- **Task**
Select, from the material below, each line with "picture" in it.

- **Provided data**
────

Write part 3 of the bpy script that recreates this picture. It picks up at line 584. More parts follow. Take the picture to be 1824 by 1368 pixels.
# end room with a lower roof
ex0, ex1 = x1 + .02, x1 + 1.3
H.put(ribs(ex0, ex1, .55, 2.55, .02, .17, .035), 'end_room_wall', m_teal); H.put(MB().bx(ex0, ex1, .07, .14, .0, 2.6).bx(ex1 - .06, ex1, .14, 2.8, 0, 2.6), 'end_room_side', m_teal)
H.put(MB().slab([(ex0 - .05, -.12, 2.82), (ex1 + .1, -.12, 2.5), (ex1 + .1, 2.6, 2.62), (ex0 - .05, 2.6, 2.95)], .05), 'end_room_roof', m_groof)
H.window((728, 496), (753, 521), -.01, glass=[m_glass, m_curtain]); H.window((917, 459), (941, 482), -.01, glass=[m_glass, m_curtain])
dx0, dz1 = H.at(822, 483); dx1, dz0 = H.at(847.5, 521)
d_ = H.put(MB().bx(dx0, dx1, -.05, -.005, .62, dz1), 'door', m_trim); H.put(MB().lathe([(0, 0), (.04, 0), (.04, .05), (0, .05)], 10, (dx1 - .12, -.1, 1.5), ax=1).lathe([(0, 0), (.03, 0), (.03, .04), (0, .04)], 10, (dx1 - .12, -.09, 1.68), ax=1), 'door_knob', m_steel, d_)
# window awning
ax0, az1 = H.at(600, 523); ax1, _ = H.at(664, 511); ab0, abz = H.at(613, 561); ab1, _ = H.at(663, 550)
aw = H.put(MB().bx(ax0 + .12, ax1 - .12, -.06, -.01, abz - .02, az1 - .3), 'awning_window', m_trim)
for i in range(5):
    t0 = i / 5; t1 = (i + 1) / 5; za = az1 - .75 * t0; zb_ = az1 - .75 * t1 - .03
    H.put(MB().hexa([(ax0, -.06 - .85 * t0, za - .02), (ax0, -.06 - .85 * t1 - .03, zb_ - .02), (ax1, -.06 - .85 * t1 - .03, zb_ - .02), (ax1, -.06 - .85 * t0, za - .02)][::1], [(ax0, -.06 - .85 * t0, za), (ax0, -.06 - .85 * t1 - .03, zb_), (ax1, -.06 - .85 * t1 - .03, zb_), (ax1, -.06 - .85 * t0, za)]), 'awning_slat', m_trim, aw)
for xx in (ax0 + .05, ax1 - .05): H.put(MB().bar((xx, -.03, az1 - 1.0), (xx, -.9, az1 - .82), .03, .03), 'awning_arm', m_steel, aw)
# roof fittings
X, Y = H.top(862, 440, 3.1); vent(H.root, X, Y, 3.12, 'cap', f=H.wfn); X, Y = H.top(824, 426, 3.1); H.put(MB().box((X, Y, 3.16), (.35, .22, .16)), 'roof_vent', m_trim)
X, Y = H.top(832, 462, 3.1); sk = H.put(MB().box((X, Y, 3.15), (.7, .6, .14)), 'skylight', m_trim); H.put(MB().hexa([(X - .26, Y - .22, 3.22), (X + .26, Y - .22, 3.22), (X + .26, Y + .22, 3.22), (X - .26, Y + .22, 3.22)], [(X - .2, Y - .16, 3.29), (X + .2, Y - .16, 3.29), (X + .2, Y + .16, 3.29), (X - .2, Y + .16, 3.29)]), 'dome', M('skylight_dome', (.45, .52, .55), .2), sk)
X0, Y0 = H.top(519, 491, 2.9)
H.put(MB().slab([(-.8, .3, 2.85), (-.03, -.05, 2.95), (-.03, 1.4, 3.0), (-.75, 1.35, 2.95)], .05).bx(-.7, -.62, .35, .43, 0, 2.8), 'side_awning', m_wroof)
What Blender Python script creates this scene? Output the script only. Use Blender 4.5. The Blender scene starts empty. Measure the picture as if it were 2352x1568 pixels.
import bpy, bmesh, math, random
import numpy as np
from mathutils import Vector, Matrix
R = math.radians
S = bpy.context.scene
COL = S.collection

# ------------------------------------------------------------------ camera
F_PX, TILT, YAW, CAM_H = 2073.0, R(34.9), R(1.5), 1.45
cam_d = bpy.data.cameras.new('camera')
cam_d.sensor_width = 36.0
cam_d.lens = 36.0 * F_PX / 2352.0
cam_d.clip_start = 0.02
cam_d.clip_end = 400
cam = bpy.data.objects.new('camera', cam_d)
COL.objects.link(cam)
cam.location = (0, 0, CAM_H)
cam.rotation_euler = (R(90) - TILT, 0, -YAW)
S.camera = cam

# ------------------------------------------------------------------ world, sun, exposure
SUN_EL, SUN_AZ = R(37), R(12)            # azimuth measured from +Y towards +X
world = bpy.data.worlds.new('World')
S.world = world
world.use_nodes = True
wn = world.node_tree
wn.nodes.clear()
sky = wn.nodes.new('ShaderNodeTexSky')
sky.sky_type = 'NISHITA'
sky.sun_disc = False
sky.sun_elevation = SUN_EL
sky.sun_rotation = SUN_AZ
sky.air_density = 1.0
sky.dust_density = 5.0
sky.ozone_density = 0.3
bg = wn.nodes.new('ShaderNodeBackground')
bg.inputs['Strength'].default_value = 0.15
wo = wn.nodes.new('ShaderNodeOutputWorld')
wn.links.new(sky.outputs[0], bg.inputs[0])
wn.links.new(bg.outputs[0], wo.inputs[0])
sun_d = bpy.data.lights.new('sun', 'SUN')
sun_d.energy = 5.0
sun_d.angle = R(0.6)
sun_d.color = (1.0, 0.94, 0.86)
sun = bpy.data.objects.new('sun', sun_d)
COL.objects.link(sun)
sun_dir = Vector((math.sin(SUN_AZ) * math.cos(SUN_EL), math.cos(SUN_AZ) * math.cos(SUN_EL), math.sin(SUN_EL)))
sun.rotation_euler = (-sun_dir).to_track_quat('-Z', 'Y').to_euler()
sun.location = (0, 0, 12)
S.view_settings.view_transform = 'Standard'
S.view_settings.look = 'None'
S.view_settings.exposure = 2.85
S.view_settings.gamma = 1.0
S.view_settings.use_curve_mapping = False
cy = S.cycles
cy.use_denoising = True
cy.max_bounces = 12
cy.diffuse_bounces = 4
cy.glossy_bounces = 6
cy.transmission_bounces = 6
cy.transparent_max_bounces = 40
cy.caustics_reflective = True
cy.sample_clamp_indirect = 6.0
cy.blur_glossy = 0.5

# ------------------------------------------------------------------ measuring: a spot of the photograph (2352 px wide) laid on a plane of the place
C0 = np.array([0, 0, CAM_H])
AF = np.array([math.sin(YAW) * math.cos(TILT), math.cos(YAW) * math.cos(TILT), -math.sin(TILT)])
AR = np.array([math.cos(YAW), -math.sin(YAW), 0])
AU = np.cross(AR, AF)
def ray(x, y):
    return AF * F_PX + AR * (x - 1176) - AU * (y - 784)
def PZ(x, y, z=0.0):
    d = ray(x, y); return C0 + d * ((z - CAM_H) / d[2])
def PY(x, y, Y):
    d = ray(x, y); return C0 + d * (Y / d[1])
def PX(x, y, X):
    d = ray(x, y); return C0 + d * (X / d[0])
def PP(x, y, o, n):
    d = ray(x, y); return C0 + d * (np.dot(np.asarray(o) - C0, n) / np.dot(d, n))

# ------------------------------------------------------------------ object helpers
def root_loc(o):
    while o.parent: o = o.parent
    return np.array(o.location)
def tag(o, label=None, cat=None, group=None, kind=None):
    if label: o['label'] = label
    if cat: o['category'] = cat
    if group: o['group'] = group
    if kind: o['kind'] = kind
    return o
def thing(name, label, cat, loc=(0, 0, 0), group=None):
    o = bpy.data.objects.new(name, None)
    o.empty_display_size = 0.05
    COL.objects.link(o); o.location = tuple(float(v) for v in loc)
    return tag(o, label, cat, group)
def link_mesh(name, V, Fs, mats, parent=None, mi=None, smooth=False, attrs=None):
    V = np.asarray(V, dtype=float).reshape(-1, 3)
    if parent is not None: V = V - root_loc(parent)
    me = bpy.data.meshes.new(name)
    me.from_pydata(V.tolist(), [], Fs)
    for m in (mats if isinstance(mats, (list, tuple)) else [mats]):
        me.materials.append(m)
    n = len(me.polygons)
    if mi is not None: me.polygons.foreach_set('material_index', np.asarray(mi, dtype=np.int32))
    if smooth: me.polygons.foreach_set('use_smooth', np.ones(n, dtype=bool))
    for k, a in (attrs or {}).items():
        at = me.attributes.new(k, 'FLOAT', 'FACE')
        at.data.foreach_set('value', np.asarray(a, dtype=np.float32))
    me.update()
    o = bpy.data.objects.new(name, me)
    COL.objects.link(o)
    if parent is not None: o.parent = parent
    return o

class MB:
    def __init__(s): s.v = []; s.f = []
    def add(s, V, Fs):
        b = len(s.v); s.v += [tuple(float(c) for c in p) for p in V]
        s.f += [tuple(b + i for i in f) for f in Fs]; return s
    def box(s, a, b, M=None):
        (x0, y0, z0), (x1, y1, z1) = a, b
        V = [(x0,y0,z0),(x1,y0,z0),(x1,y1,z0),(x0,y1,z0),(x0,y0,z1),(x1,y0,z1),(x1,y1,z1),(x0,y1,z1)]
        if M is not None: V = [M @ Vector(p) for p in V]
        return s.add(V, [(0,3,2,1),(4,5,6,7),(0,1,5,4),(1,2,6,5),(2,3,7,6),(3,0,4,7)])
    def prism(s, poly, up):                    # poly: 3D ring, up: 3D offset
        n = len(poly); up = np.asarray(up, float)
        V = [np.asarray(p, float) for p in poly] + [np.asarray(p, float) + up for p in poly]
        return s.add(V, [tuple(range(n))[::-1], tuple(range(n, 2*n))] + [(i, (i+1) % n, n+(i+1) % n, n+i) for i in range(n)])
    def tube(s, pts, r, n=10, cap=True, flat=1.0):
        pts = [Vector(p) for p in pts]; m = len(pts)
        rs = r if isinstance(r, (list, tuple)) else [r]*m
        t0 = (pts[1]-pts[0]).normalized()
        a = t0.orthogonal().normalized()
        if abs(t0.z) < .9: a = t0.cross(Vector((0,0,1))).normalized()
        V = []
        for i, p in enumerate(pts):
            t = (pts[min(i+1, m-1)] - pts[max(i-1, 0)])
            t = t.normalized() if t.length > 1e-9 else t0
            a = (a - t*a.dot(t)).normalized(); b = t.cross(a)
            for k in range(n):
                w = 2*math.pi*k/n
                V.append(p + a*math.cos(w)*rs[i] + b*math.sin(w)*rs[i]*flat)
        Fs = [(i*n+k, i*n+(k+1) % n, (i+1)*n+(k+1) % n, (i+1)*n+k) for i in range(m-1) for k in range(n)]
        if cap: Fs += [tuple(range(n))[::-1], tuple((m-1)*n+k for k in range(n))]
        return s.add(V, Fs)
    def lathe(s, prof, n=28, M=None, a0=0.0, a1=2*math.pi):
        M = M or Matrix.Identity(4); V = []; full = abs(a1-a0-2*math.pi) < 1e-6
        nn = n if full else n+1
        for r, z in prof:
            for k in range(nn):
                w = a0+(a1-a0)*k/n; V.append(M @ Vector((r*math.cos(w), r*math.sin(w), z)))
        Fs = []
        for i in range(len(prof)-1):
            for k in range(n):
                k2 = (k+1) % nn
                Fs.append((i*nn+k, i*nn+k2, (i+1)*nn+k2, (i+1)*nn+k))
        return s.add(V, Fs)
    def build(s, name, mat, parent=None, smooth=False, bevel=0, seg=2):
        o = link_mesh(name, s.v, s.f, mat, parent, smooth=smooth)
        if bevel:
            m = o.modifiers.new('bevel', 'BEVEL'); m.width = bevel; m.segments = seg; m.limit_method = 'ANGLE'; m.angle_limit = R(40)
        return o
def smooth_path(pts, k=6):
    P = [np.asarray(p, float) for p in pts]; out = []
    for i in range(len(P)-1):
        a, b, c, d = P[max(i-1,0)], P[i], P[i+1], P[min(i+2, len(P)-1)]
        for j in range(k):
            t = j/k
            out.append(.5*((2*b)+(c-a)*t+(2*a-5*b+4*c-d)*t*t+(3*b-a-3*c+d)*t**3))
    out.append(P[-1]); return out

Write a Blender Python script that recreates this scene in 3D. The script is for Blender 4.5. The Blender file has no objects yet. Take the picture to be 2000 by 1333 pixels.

────

- **In response**
Write part 3 of the bpy script that recreates this picture. It picks up at line 584. More parts follow. Take the picture to be 1824 by 1368 pixels.
What Blender Python script creates this scene? Output the script only. Use Blender 4.5. The Blender scene starts empty. Measure the picture as if it were 2352x1568 pixels.
Write a Blender Python script that recreates this scene in 3D. The script is for Blender 4.5. The Blender file has no objects yet. Take the picture to be 2000 by 1333 pixels.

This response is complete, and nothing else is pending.